EXERCISE PROMPT - Return the material below in full and exactly.
--
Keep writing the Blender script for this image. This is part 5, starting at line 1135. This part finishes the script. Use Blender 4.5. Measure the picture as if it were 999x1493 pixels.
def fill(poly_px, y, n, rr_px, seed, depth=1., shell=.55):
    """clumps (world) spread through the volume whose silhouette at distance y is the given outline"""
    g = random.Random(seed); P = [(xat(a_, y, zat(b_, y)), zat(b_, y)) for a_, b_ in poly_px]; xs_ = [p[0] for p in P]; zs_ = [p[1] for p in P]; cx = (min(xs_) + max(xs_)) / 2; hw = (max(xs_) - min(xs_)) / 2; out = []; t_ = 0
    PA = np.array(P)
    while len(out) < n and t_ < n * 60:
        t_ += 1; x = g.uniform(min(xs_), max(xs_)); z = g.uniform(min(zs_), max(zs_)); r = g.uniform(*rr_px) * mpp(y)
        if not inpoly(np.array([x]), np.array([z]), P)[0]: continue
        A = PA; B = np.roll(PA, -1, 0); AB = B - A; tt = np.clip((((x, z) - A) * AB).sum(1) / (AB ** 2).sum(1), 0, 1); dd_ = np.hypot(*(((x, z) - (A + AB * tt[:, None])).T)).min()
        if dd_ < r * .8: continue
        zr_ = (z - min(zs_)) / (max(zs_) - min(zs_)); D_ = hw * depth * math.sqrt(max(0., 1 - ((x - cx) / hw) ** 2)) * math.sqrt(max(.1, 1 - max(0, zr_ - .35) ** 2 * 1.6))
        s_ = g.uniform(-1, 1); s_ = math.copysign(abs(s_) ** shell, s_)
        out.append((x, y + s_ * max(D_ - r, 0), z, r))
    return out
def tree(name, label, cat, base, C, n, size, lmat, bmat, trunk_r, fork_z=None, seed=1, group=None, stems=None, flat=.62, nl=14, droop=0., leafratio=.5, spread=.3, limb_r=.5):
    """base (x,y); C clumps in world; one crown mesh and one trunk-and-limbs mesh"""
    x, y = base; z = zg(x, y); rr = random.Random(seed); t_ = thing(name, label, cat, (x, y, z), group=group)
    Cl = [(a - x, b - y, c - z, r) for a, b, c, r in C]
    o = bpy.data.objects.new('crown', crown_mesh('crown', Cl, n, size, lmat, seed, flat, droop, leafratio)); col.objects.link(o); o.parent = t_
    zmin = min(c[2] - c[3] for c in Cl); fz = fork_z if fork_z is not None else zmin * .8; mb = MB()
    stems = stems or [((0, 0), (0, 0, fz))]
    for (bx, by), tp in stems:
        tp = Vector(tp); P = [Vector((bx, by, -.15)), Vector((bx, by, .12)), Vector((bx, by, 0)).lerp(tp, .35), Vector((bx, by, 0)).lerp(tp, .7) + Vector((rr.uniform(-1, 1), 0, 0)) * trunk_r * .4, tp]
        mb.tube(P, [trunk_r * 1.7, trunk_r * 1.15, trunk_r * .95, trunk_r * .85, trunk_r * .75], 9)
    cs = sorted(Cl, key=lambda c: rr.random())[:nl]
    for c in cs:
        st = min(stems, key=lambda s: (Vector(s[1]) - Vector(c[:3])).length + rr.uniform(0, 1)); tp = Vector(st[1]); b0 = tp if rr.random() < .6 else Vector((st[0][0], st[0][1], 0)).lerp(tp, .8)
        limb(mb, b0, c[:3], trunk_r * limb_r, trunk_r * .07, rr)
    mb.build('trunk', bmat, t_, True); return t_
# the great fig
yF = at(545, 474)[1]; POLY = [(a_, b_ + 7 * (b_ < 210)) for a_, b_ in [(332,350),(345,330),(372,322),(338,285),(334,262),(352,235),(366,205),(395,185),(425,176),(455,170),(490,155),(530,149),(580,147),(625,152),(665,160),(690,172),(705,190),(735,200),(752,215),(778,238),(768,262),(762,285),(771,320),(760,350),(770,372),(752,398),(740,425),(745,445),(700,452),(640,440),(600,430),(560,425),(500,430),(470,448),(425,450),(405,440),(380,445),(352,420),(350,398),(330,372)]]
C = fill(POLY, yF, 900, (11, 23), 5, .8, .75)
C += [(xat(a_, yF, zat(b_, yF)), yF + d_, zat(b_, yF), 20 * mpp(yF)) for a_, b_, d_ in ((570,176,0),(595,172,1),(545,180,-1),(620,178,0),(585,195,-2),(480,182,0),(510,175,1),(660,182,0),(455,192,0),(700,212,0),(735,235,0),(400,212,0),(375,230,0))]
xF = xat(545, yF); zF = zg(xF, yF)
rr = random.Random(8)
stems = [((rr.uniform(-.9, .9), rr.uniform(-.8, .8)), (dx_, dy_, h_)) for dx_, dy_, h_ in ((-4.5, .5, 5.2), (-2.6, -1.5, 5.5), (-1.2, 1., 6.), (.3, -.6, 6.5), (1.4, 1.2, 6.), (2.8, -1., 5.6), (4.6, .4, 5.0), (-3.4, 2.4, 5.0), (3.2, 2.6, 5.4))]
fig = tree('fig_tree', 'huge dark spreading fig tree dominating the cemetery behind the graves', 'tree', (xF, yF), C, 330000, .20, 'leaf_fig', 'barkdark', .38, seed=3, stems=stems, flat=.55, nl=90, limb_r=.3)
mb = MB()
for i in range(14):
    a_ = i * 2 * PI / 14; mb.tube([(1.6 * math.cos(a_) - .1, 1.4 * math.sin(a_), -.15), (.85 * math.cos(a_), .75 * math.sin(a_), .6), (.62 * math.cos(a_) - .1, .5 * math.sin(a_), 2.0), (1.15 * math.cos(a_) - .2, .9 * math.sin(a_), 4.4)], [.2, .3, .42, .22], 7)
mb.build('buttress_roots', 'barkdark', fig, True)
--
TASK OUTPUT -
Keep writing the Blender script for this image. This is part 5, starting at line 1135. This part finishes the script. Use Blender 4.5. Measure the picture as if it were 999x1493 pixels.
def fill(poly_px, y, n, rr_px, seed, depth=1., shell=.55):
    """clumps (world) spread through the volume whose silhouette at distance y is the given outline"""
    g = random.Random(seed); P = [(xat(a_, y, zat(b_, y)), zat(b_, y)) for a_, b_ in poly_px]; xs_ = [p[0] for p in P]; zs_ = [p[1] for p in P]; cx = (min(xs_) + max(xs_)) / 2; hw = (max(xs_) - min(xs_)) / 2; out = []; t_ = 0
    PA = np.array(P)
    while len(out) < n and t_ < n * 60:
        t_ += 1; x = g.uniform(min(xs_), max(xs_)); z = g.uniform(min(zs_), max(zs_)); r = g.uniform(*rr_px) * mpp(y)
        if not inpoly(np.array([x]), np.array([z]), P)[0]: continue
        A = PA; B = np.roll(PA, -1, 0); AB = B - A; tt = np.clip((((x, z) - A) * AB).sum(1) / (AB ** 2).sum(1), 0, 1); dd_ = np.hypot(*(((x, z) - (A + AB * tt[:, None])).T)).min()
        if dd_ < r * .8: continue
        zr_ = (z - min(zs_)) / (max(zs_) - min(zs_)); D_ = hw * depth * math.sqrt(max(0., 1 - ((x - cx) / hw) ** 2)) * math.sqrt(max(.1, 1 - max(0, zr_ - .35) ** 2 * 1.6))
        s_ = g.uniform(-1, 1); s_ = math.copysign(abs(s_) ** shell, s_)
        out.append((x, y + s_ * max(D_ - r, 0), z, r))
    return out
def tree(name, label, cat, base, C, n, size, lmat, bmat, trunk_r, fork_z=None, seed=1, group=None, stems=None, flat=.62, nl=14, droop=0., leafratio=.5, spread=.3, limb_r=.5):
    """base (x,y); C clumps in world; one crown mesh and one trunk-and-limbs mesh"""
    x, y = base; z = zg(x, y); rr = random.Random(seed); t_ = thing(name, label, cat, (x, y, z), group=group)
    Cl = [(a - x, b - y, c - z, r) for a, b, c, r in C]
    o = bpy.data.objects.new('crown', crown_mesh('crown', Cl, n, size, lmat, seed, flat, droop, leafratio)); col.objects.link(o); o.parent = t_
    zmin = min(c[2] - c[3] for c in Cl); fz = fork_z if fork_z is not None else zmin * .8; mb = MB()
    stems = stems or [((0, 0), (0, 0, fz))]
    for (bx, by), tp in stems:
        tp = Vector(tp); P = [Vector((bx, by, -.15)), Vector((bx, by, .12)), Vector((bx, by, 0)).lerp(tp, .35), Vector((bx, by, 0)).lerp(tp, .7) + Vector((rr.uniform(-1, 1), 0, 0)) * trunk_r * .4, tp]
        mb.tube(P, [trunk_r * 1.7, trunk_r * 1.15, trunk_r * .95, trunk_r * .85, trunk_r * .75], 9)
    cs = sorted(Cl, key=lambda c: rr.random())[:nl]
    for c in cs:
        st = min(stems, key=lambda s: (Vector(s[1]) - Vector(c[:3])).length + rr.uniform(0, 1)); tp = Vector(st[1]); b0 = tp if rr.random() < .6 else Vector((st[0][0], st[0][1], 0)).lerp(tp, .8)
        limb(mb, b0, c[:3], trunk_r * limb_r, trunk_r * .07, rr)
    mb.build('trunk', bmat, t_, True); return t_
# the great fig
yF = at(545, 474)[1]; POLY = [(a_, b_ + 7 * (b_ < 210)) for a_, b_ in [(332,350),(345,330),(372,322),(338,285),(334,262),(352,235),(366,205),(395,185),(425,176),(455,170),(490,155),(530,149),(580,147),(625,152),(665,160),(690,172),(705,190),(735,200),(752,215),(778,238),(768,262),(762,285),(771,320),(760,350),(770,372),(752,398),(740,425),(745,445),(700,452),(640,440),(600,430),(560,425),(500,430),(470,448),(425,450),(405,440),(380,445),(352,420),(350,398),(330,372)]]
C = fill(POLY, yF, 900, (11, 23), 5, .8, .75)
C += [(xat(a_, yF, zat(b_, yF)), yF + d_, zat(b_, yF), 20 * mpp(yF)) for a_, b_, d_ in ((570,176,0),(595,172,1),(545,180,-1),(620,178,0),(585,195,-2),(480,182,0),(510,175,1),(660,182,0),(455,192,0),(700,212,0),(735,235,0),(400,212,0),(375,230,0))]
xF = xat(545, yF); zF = zg(xF, yF)
rr = random.Random(8)
stems = [((rr.uniform(-.9, .9), rr.uniform(-.8, .8)), (dx_, dy_, h_)) for dx_, dy_, h_ in ((-4.5, .5, 5.2), (-2.6, -1.5, 5.5), (-1.2, 1., 6.), (.3, -.6, 6.5), (1.4, 1.2, 6.), (2.8, -1., 5.6), (4.6, .4, 5.0), (-3.4, 2.4, 5.0), (3.2, 2.6, 5.4))]
fig = tree('fig_tree', 'huge dark spreading fig tree dominating the cemetery behind the graves', 'tree', (xF, yF), C, 330000, .20, 'leaf_fig', 'barkdark', .38, seed=3, stems=stems, flat=.55, nl=90, limb_r=.3)
mb = MB()
for i in range(14):
    a_ = i * 2 * PI / 14; mb.tube([(1.6 * math.cos(a_) - .1, 1.4 * math.sin(a_), -.15), (.85 * math.cos(a_), .75 * math.sin(a_), .6), (.62 * math.cos(a_) - .1, .5 * math.sin(a_), 2.0), (1.15 * math.cos(a_) - .2, .9 * math.sin(a_), 4.4)], [.2, .3, .42, .22], 7)
mb.build('buttress_roots', 'barkdark', fig, True)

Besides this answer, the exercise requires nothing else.